> **Dataset content**
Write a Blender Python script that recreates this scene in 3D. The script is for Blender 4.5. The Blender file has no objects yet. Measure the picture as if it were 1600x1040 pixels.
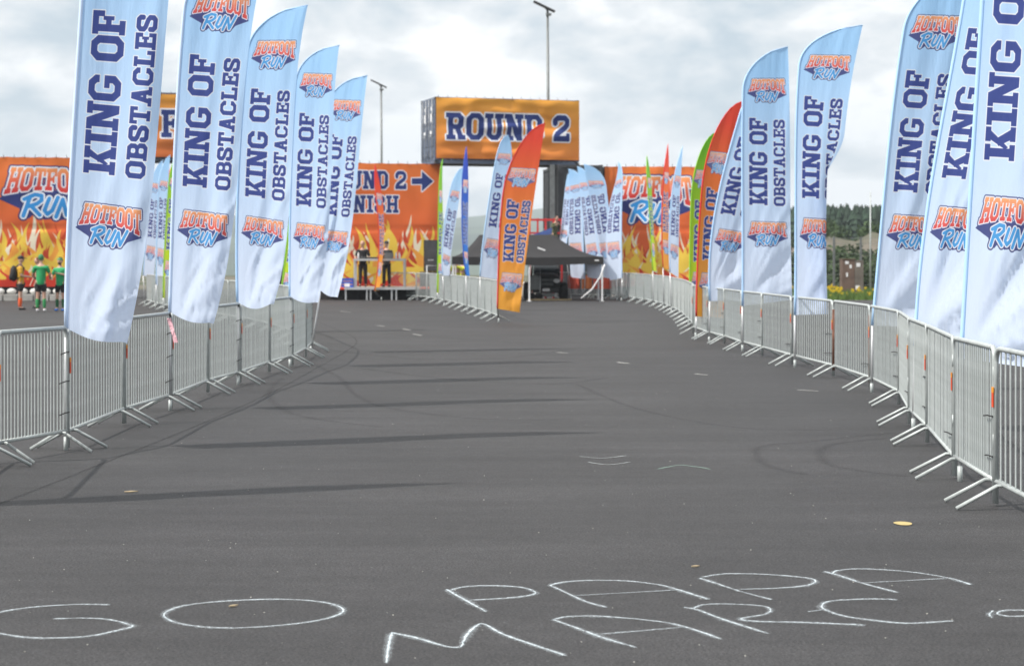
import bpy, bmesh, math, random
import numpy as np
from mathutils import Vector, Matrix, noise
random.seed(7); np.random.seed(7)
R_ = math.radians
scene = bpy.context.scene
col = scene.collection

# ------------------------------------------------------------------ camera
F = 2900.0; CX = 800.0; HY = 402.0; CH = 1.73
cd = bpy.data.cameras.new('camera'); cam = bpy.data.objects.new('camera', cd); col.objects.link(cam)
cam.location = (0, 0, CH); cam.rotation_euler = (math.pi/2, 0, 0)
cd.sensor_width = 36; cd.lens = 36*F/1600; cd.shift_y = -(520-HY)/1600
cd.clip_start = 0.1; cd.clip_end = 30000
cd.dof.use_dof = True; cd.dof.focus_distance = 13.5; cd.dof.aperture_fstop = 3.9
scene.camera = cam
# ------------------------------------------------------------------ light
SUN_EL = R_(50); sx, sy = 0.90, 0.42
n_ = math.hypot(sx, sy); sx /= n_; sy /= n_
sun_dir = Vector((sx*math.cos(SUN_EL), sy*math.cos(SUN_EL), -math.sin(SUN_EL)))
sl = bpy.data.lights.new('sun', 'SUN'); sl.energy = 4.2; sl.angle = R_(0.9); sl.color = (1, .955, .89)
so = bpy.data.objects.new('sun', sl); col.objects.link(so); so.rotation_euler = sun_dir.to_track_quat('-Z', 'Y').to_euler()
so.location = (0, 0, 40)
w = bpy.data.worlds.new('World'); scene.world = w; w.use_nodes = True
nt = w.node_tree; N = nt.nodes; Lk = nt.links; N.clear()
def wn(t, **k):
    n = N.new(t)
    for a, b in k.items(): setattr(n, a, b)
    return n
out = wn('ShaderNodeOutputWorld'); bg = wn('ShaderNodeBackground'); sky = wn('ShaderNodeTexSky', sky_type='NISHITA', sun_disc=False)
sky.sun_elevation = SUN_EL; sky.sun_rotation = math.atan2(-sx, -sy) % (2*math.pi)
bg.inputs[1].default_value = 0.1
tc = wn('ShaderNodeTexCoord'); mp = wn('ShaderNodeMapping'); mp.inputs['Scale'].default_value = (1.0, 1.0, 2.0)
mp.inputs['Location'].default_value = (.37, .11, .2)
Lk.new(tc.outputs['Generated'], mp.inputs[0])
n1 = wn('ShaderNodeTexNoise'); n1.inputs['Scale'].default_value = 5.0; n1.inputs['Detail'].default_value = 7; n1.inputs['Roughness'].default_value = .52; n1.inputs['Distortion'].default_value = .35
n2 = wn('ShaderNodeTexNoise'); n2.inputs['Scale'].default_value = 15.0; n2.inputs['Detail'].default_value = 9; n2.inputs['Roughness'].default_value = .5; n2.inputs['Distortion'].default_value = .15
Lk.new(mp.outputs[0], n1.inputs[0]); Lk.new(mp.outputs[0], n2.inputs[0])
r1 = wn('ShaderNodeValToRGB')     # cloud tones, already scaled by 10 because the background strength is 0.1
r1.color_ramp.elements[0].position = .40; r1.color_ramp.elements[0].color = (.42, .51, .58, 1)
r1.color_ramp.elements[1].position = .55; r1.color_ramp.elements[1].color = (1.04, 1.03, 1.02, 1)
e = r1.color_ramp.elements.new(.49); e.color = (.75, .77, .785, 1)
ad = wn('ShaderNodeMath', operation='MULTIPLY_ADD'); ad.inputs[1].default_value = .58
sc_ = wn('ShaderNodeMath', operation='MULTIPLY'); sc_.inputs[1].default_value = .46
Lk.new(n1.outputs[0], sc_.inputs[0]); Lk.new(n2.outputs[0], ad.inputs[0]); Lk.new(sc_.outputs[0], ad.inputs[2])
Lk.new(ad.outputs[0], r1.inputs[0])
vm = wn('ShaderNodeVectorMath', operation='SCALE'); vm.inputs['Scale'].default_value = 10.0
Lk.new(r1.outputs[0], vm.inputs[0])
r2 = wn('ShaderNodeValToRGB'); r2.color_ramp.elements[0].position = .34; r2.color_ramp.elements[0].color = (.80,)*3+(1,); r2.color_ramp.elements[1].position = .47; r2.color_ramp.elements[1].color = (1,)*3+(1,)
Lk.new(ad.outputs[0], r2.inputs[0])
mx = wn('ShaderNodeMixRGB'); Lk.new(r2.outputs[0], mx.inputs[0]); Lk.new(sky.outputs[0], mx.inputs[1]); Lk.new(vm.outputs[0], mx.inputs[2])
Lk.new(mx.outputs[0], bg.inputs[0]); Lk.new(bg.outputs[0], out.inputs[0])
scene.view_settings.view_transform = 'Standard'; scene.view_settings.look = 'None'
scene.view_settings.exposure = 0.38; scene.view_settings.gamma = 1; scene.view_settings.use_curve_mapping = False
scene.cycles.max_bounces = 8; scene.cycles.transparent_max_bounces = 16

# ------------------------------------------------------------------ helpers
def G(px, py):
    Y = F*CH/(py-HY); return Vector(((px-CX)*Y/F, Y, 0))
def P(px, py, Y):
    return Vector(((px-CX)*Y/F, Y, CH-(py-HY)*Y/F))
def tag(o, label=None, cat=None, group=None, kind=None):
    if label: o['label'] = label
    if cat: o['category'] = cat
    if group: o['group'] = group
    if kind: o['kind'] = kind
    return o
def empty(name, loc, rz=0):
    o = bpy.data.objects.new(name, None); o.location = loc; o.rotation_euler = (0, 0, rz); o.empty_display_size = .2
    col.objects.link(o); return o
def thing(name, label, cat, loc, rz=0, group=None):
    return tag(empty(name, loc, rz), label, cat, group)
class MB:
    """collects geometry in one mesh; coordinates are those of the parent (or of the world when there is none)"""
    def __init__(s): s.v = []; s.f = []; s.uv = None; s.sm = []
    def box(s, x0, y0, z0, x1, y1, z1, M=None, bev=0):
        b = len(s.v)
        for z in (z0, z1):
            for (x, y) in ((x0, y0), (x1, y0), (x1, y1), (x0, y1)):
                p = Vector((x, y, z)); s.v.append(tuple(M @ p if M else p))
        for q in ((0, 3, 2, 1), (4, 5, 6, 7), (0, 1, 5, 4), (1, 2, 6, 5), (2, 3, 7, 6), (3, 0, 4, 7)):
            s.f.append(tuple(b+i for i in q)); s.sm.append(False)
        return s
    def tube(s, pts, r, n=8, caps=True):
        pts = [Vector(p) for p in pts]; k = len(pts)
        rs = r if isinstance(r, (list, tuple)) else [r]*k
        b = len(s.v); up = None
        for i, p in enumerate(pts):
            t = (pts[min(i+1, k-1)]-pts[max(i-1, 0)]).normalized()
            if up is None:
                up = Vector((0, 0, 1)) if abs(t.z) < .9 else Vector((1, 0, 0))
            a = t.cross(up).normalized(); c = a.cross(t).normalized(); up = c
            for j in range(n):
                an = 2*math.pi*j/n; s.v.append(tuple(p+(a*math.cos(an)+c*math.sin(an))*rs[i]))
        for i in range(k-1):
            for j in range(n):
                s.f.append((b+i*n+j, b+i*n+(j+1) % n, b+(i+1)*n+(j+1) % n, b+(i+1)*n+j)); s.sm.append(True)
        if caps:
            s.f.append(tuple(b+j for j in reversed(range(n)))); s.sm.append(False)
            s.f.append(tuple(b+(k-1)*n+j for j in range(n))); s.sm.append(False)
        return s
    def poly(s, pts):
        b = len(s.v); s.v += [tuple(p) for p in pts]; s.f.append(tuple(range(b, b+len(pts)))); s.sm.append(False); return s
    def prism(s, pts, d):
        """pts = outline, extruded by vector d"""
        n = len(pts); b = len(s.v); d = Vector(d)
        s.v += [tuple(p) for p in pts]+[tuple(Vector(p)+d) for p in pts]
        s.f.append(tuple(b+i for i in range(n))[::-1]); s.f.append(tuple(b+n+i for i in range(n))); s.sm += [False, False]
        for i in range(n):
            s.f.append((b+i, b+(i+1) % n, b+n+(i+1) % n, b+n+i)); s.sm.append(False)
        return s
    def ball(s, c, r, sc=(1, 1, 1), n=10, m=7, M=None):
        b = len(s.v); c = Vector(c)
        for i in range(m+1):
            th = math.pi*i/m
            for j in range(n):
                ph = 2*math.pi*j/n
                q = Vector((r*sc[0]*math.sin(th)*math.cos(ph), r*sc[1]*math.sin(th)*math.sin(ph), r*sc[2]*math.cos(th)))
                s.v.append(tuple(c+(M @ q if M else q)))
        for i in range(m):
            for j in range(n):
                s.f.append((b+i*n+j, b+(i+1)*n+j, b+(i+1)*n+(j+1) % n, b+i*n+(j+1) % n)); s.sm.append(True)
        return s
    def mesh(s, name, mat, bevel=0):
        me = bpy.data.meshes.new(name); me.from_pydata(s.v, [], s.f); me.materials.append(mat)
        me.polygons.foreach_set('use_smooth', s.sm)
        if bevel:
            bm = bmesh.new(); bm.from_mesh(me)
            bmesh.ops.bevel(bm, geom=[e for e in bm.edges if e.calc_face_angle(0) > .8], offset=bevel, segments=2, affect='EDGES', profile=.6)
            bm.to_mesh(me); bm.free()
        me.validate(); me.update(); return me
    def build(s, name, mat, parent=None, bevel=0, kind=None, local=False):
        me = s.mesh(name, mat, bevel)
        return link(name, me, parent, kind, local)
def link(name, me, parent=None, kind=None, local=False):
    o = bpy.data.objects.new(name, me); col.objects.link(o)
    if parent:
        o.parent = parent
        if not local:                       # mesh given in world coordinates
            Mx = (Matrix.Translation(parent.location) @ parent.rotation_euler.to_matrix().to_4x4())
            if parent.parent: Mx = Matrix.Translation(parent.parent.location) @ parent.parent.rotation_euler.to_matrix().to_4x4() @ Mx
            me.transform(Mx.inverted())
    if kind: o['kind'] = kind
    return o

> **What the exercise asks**
Exactly as they appear, print the lines of the listing above from its first line through the line that contains "col = scene.collection", minus the pictures.

> **Answer to this exercise**
Write a Blender Python script that recreates this scene in 3D. The script is for Blender 4.5. The Blender file has no objects yet. Measure the picture as if it were 1600x1040 pixels.
import bpy, bmesh, math, random
import numpy as np
from mathutils import Vector, Matrix, noise
random.seed(7); np.random.seed(7)
R_ = math.radians
scene = bpy.context.scene
col = scene.collection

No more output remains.